木村さんはまさに、その渦中の人でした。汐凪ちゃんを探し求める家族や人間としての生き方、口惜しさ、「なぜ?とどうして?」が渦巻く後悔の念、木村さんのお話にこそ真実があると思い、今日の講演に至りました。

木村さんは思った通りの人でした。純朴で、娘さんを探し求め、捜索活動さえ遮った東電への怒りは当然でした。ですが、それだけではなかったのです。

木村さんは講演のなかで「電気を使う生活が娘の捜索を困難にした」と考えるようになり、電気を使わない生活を求めて長野県・白馬でペンション暮らしを始めました。ストーブをつくり、巻きを貰い、お風呂をつくり原点に帰るような生活の中から、仲間になってくれた人たちと自分の土地で菜の花を咲かす活動を再開しました。そこで取れた油を使って、それを燃料にした灯りで生活し始めました。汐凪ちゃんが生きたその場所で、土地を耕して生きる生活に新しい可能性を生み出したようです。中間貯蔵施設の候補地になっているその場所で、東電や政府の「やり方」に抗して生きようとする木村さんの姿に共感する参加者の皆さんの息遣いが聞こえてきました。

命を大切にする生き方は白馬での鹿の解体ワークショップなどの企画からも伺えます。鹿の駆除をするために年間3万5千頭が法の縛りもあって、ゴミとして処理されるそうです。命がぞんざいに扱われていいはずはありません。自ら解体して、生きるために食することを考えていく機会になったと話されました。

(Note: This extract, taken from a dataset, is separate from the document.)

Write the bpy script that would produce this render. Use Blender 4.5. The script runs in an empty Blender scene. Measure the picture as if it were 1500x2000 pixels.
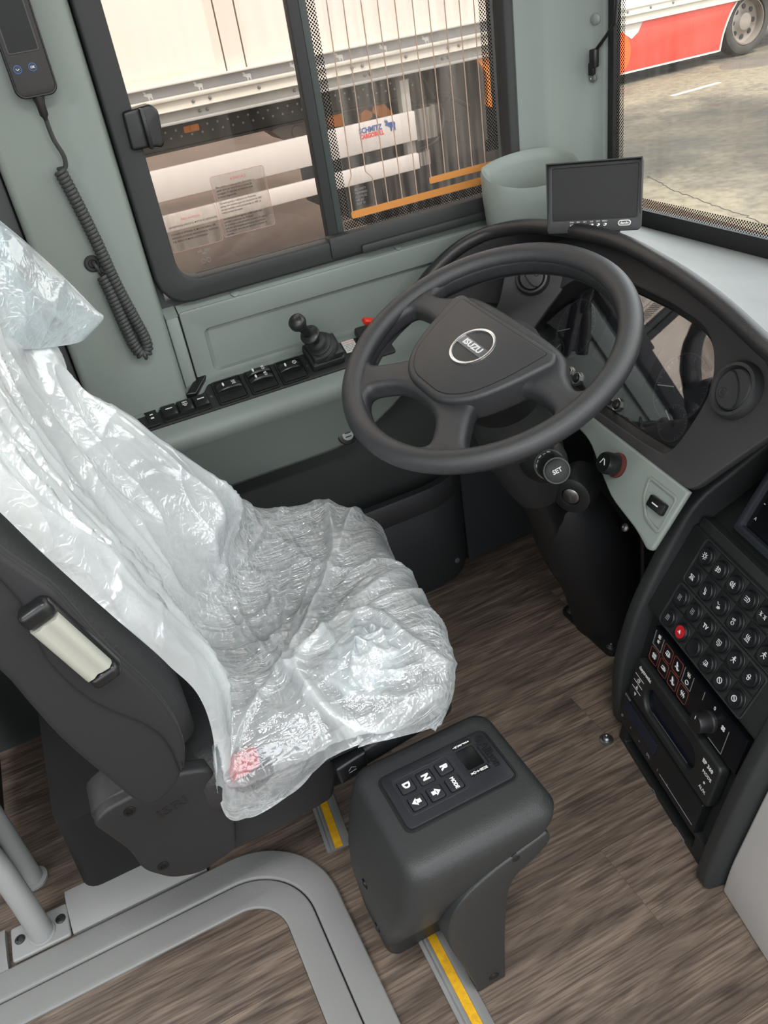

10月1日に東電と話す機会があったそうです。その時に「企業として人として今の福島の現状や亡くなった人がいること、無くした家族の遺骨さえ探せない無念さをどう思うのか」と問いただしました。その時は興奮して東電の返事を覚えてなかったようですが、後から関係者に聞いたそうです。社長は、電気をつくることは命を守ることだと返事したことを後に知りました。その時の木村さんは「電気を使う側はバカにされている」と思ったそうです。同時に「私たちは必要のない分まで使ってないか」と思ったと話しました。

汐凪ちゃんを失った悲しみは木村さんに多くのことを教えてくれました。一緒の活動する仲間も増えました。震災や東電の事故は確かに悲惨で悲しいですが、それだけでなく、生きる勇気と何が大切なのかを考える機会を与えてくれました。私たちもそのことに共感しました。既成の考えではなく、自分で生き方を模索することも学んだ講演会でした。改めて木村さんと尾崎さんに感謝します。